THE REQUEST: Count the lines below that contain the word "objects" and give only that number.
--
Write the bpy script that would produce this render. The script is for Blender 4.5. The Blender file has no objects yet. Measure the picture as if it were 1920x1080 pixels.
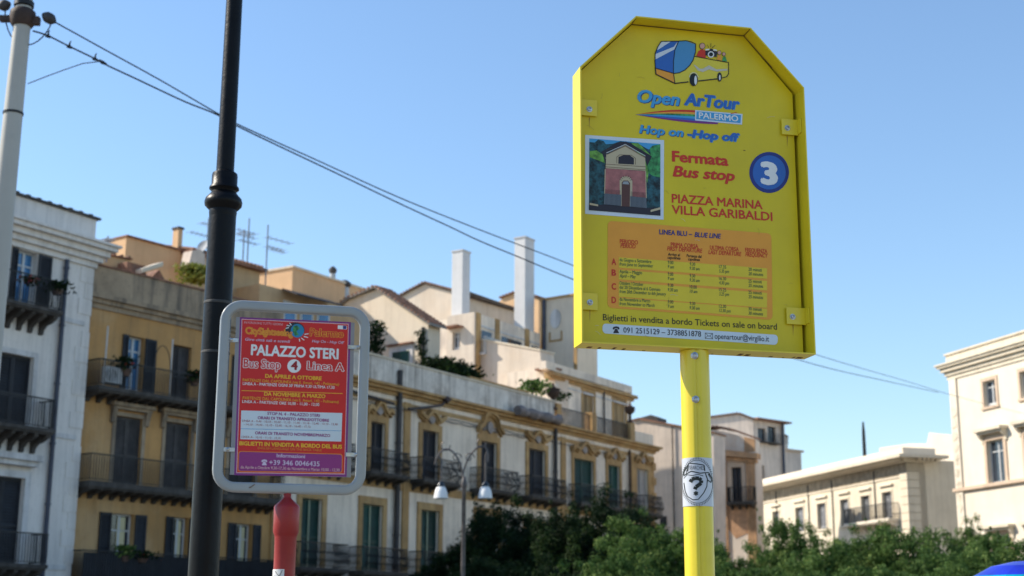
import bpy, bmesh, math, random
from mathutils import Vector, Matrix
random.seed(7)
R = math.radians
sc = bpy.context.scene
col = sc.collection

# ------------------------------------------------------------------ camera
FPX = 2700.0
PITCH, ROLL = R(13.34), R(0.30)
CAM = Vector((0, 0, 1.6))
ROT = Matrix.Rotation(R(90) + PITCH, 3, 'X') @ Matrix.Rotation(ROLL, 3, 'Z')
cd = bpy.data.cameras.new('camera'); cam = bpy.data.objects.new('camera', cd); col.objects.link(cam)
cam.matrix_world = Matrix.Translation(CAM) @ ROT.to_4x4()
cd.sensor_width = 36; cd.lens = FPX / 1920 * 36
cd.clip_start = 0.05; cd.clip_end = 2000
cd.dof.use_dof = True; cd.dof.focus_distance = 4.0; cd.dof.aperture_fstop = 6.4
sc.camera = cam
sc.render.resolution_x = 1024; sc.render.resolution_y = 576

# ------------------------------------------------------------------ light
SUN_AZ, SUN_EL = R(-80), R(38)          # azimuth clockwise from +Y
S = Vector((math.sin(SUN_AZ) * math.cos(SUN_EL), math.cos(SUN_AZ) * math.cos(SUN_EL), math.sin(SUN_EL)))
sl = bpy.data.lights.new('sun', 'SUN'); sl.energy = 5.0; sl.angle = R(0.5); sl.color = (1.0, 0.91, 0.77)
so = bpy.data.objects.new('sun', sl); col.objects.link(so)
so.rotation_euler = (-S).to_track_quat('-Z', 'Y').to_euler(); so.location = (-30, 10, 60)
world = bpy.data.worlds.new('World'); sc.world = world; world.use_nodes = True
wn = world.node_tree; wn.nodes.clear()
sky = wn.nodes.new('ShaderNodeTexSky'); sky.sky_type = 'NISHITA'; sky.sun_disc = False
sky.sun_elevation = SUN_EL; sky.sun_rotation = SUN_AZ
sky.air_density = 1.25; sky.dust_density = 0.12; sky.ozone_density = 4.6; sky.altitude = 0
bg = wn.nodes.new('ShaderNodeBackground'); bg.inputs[1].default_value = 0.15
wo = wn.nodes.new('ShaderNodeOutputWorld')
wn.links.new(sky.outputs[0], bg.inputs[0]); wn.links.new(bg.outputs[0], wo.inputs[0])
sc.view_settings.view_transform = 'Standard'; sc.view_settings.look = 'None'
sc.view_settings.exposure = 0.44; sc.view_settings.gamma = 1; sc.view_settings.use_curve_mapping = False

# ------------------------------------------------------------------ helpers
def ray(px, py):
    return ROT @ Vector(((px - 960) / FPX, (540 - py) / FPX, -1))
def at_depth(px, py, Y):
    r = ray(px, py); return CAM + r * (Y / r.y)
Z = Vector((0, 0, 1))

class Fr:
    """vertical plane with its own axes: u along it (to the right as seen), z up, w outward"""
    def __init__(s, az, P):
        a = R(az); s.d = Vector((math.sin(a), math.cos(a), 0)); s.n = Vector((math.cos(a), -math.sin(a), 0))
        s.O = Vector((P[0], P[1], 0)); s.az = az
    def p(s, u, z, w=0): return s.O + s.d * u + s.n * w + Z * z
    def hit(s, px, py, w=0):
        r = ray(px, py); t = ((s.O + s.n * w - CAM).dot(s.n)) / r.dot(s.n); return CAM + r * t
    def uz(s, px, py, w=0):
        q = s.hit(px, py, w); return ((q - s.O).dot(s.d), q.z)
    def rotz(s): return math.atan2(s.d.y, s.d.x)
    def par(s, px, py, w): return Fr(s.az, s.hit(px, py, w))

INV = {}
def tag(o, label=None, cat=None, group=None, kind=None):
    if label: o['label'] = label
    if cat: o['category'] = cat
    if group: o['group'] = group
    if kind: o['kind'] = kind
    return o
def thing(name, loc, label, cat, group=None, rz=0):
    o = bpy.data.objects.new(name, None); col.objects.link(o)
    o.location = loc; o.rotation_euler = (0, 0, rz); o.empty_display_size = .2
    INV[o] = (Matrix.Translation(Vector(loc)) @ Matrix.Rotation(rz, 4, 'Z')).inverted()
    return tag(o, label, cat, group)

class MB:
    def __init__(s): s.v = []; s.f = []; s.smooth = False
    def add(s, vs, fs):
        b = len(s.v); s.v += [Vector(x) for x in vs]; s.f += [tuple(i + b for i in f) for f in fs]; return s
    def quad(s, a, b, c, d): return s.add([a, b, c, d], [(0, 1, 2, 3)])
    def box(s, F, u0, u1, z0, z1, w0, w1):
        vs = [F.p(u, z, w) for w in (w0, w1) for u, z in ((u0, z0), (u1, z0), (u1, z1), (u0, z1))]
        return s.add(vs, [(0, 1, 2, 3), (7, 6, 5, 4), (0, 4, 5, 1), (1, 5, 6, 2), (2, 6, 7, 3), (3, 7, 4, 0)])
    def prism(s, F, poly, w0, w1):
        n = len(poly)
        vs = [F.p(u, z, w0) for u, z in poly] + [F.p(u, z, w1) for u, z in poly]
        return s.add(vs, [tuple(range(n)), tuple(range(2 * n - 1, n - 1, -1))] + [(i, i + n, (i + 1) % n + n, (i + 1) % n) for i in range(n)])
    def prism_wz(s, F, poly, u0, u1):
        n = len(poly)
        vs = [F.p(u0, z, w) for w, z in poly] + [F.p(u1, z, w) for w, z in poly]
        return s.add(vs, [tuple(range(n)), tuple(range(2 * n - 1, n - 1, -1))] + [(i, i + n, (i + 1) % n + n, (i + 1) % n) for i in range(n)])
    def flat(s, F, poly, w): return s.add([F.p(u, z, w) for u, z in poly], [tuple(range(len(poly)))])
    def tube(s, pts, r, seg=8, caps=True, closed=False, ref0=None, sq=None):
        pts = [Vector(p) for p in pts]; n = len(pts); b = len(s.v)
        rr = r if isinstance(r, (list, tuple)) else [r] * n
        ref = ref0
        for i, p in enumerate(pts):
            if closed: t = pts[(i + 1) % n] - pts[i - 1]
            else: t = pts[min(i + 1, n - 1)] - pts[max(i - 1, 0)]
            t.normalize()
            if ref is None: ref = Vector((0, 0, 1)) if abs(t.z) < .9 else Vector((1, 0, 0))
            x = (ref - t * ref.dot(t)).normalized(); ref = x; y = t.cross(x)
            for k in range(seg):
                a = 2 * math.pi * k / seg; f = 1 if not sq else 1 / (abs(math.cos(a)) ** sq + abs(math.sin(a)) ** sq) ** (1 / sq); s.v.append(p + (x * math.cos(a) + y * math.sin(a)) * rr[i] * f)
        m = n if closed else n - 1
        for i in range(m):
            for k in range(seg):
                a = b + i * seg; c = b + ((i + 1) % n) * seg
                s.f.append((a + k, a + (k + 1) % seg, c + (k + 1) % seg, c + k))
        if caps and not closed:
            s.f.append(tuple(b + k for k in range(seg))); s.f.append(tuple(b + (n - 1) * seg + k for k in reversed(range(seg))))
        return s
    def lathe(s, base, prof, seg=24, axis=None):
        A = (axis or Z).normalized(); X = A.orthogonal().normalized(); Y = A.cross(X); b = len(s.v); base = Vector(base)
        for r, h in prof:
            for k in range(seg):
                a = 2 * math.pi * k / seg; s.v.append(base + A * h + (X * math.cos(a) + Y * math.sin(a)) * max(r, 1e-4))
        for i in range(len(prof) - 1):
            for k in range(seg):
                s.f.append((b + i * seg + k, b + i * seg + (k + 1) % seg, b + (i + 1) * seg + (k + 1) % seg, b + (i + 1) * seg + k))
        s.f.append(tuple(b + k for k in reversed(range(seg)))); s.f.append(tuple(b + (len(prof) - 1) * seg + k for k in range(seg)))
        return s
    def build(s, name, mat, parent=None, origin=None, smooth=False, bevel=0, fixn=True):
        me = bpy.data.meshes.new(name)
        if parent is not None:
            root = parent
            while root.parent: root = root.parent
            if root not in INV: INV[root] = Matrix.Identity(4)
            M4 = INV[root]
        else:
            M4 = Matrix.Translation(-Vector(origin)) if origin is not None else Matrix.Identity(4)
        me.from_pydata([M4 @ v for v in s.v], [], s.f)
        if fixn:
            bm = bmesh.new(); bm.from_mesh(me); bmesh.ops.recalc_face_normals(bm, faces=bm.faces); bm.to_mesh(me); bm.free()
        me.materials.append(mat)
        if smooth:
            for p in me.polygons: p.use_smooth = True
            try: me.set_sharp_from_angle(angle=R(40))
            except Exception: pass
        o = bpy.data.objects.new(name, me); col.objects.link(o)
        if parent is not None: o.parent = parent
        elif origin is not None:
            o.location = origin; INV[o] = M4
        if bevel:
            b = o.modifiers.new('bevel', 'BEVEL'); b.width = bevel; b.segments = 2; b.limit_method = 'ANGLE'
        return o

# ------------------------------------------------------------------ materials
MATS = {}
def M(name, c, rough=.85, var=.12, scale=1.2, streak=0, dirt=(.12, .11, .10), bump=.15, metal=0, spec=.4, blotch=None, bamt=0, fine=40, coat=0):
    if name in MATS: return MATS[name]
    m = bpy.data.materials.new(name); m.use_nodes = True; t = m.node_tree; N = t.nodes; L = t.links
    b = N['Principled BSDF']; b.inputs['Roughness'].default_value = rough; b.inputs['Metallic'].default_value = metal
    b.inputs['Specular IOR Level'].default_value = spec
    b.inputs['Coat Weight'].default_value = coat
    tc = N.new('ShaderNodeTexCoord')
    def noise(sx, sy, sz, sca, det=5, off=0):
        mp = N.new('ShaderNodeMapping'); mp.inputs['Scale'].default_value = (sx, sy, sz); mp.inputs['Location'].default_value = (off, off * 1.7, off * .6)
        n = N.new('ShaderNodeTexNoise'); n.inputs['Scale'].default_value = sca; n.inputs['Detail'].default_value = det; n.inputs['Roughness'].default_value = .62
        L.new(tc.outputs['Object'], mp.inputs[0]); L.new(mp.outputs[0], n.inputs[0]); return n
    def mix(f, a, bb):
        x = N.new('ShaderNodeMix'); x.data_type = 'RGBA'
        L.new(f, x.inputs[0])
        for i, q in ((6, a), (7, bb)):
            if hasattr(q, 'links') or hasattr(q, 'is_linked'): L.new(q, x.inputs[i])
            else: x.inputs[i].default_value = (*q, 1)
        return x.outputs[2]
    def ramp(o, lo, hi, mx=1.0):
        r = N.new('ShaderNodeMapRange'); r.inputs[1].default_value = lo; r.inputs[2].default_value = hi; r.inputs[4].default_value = mx
        L.new(o, r.inputs[0]); return r.outputs[0]
    n1 = noise(1, 1, 1, scale)
    lo = tuple(x * (1 - var) for x in c); hi = tuple(min(1, x * (1 + var)) for x in c)
    o = mix(ramp(n1.outputs[0], .35, .65), lo, hi)
    if blotch:
        n3 = noise(1, 1, 1, scale * .45, 8, 11.3); o = mix(ramp(n3.outputs[0], .52, .60, bamt), o, blotch)
    if streak:
        n2 = noise(3.0, 3.0, .22, 1.0, 6, 4.1); o = mix(ramp(n2.outputs[0], .46, .70, streak), o, dirt)
        n4 = noise(1, 1, 1, 7, 6, 2.2); o = mix(ramp(n4.outputs[0], .54, .72, streak * .5), o, dirt)
    if 'shutter' in name:
        oi = N.new('ShaderNodeObjectInfo'); hs = N.new('ShaderNodeHueSaturation'); mr = N.new('ShaderNodeMapRange'); mr.inputs[3].default_value = .55; mr.inputs[4].default_value = 1.25
        L.new(oi.outputs['Random'], mr.inputs[0]); L.new(mr.outputs[0], hs.inputs['Value']); L.new(o, hs.inputs['Color']); o = hs.outputs[0]
    L.new(o, b.inputs['Base Color'])
    if bump:
        n5 = noise(1, 1, 1, fine, 6); bp = N.new('ShaderNodeBump'); bp.inputs['Strength'].default_value = bump; bp.inputs['Distance'].default_value = .02
        L.new(n5.outputs[0], bp.inputs['Height']); L.new(bp.outputs[0], b.inputs['Normal'])
    MATS[name] = m; return m
def P(name, c, rough=.42, spec=.35):          # printed ink: a faint unevenness only
    return M('print_' + name, c, rough, .04, 9, 0, bump=0, spec=spec)
def glass(name, c, rough=.08):
    m = M(name, c, rough, .3, .8, 0, bump=0, spec=.7); return m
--
ANSWER FOR THE TASK: 5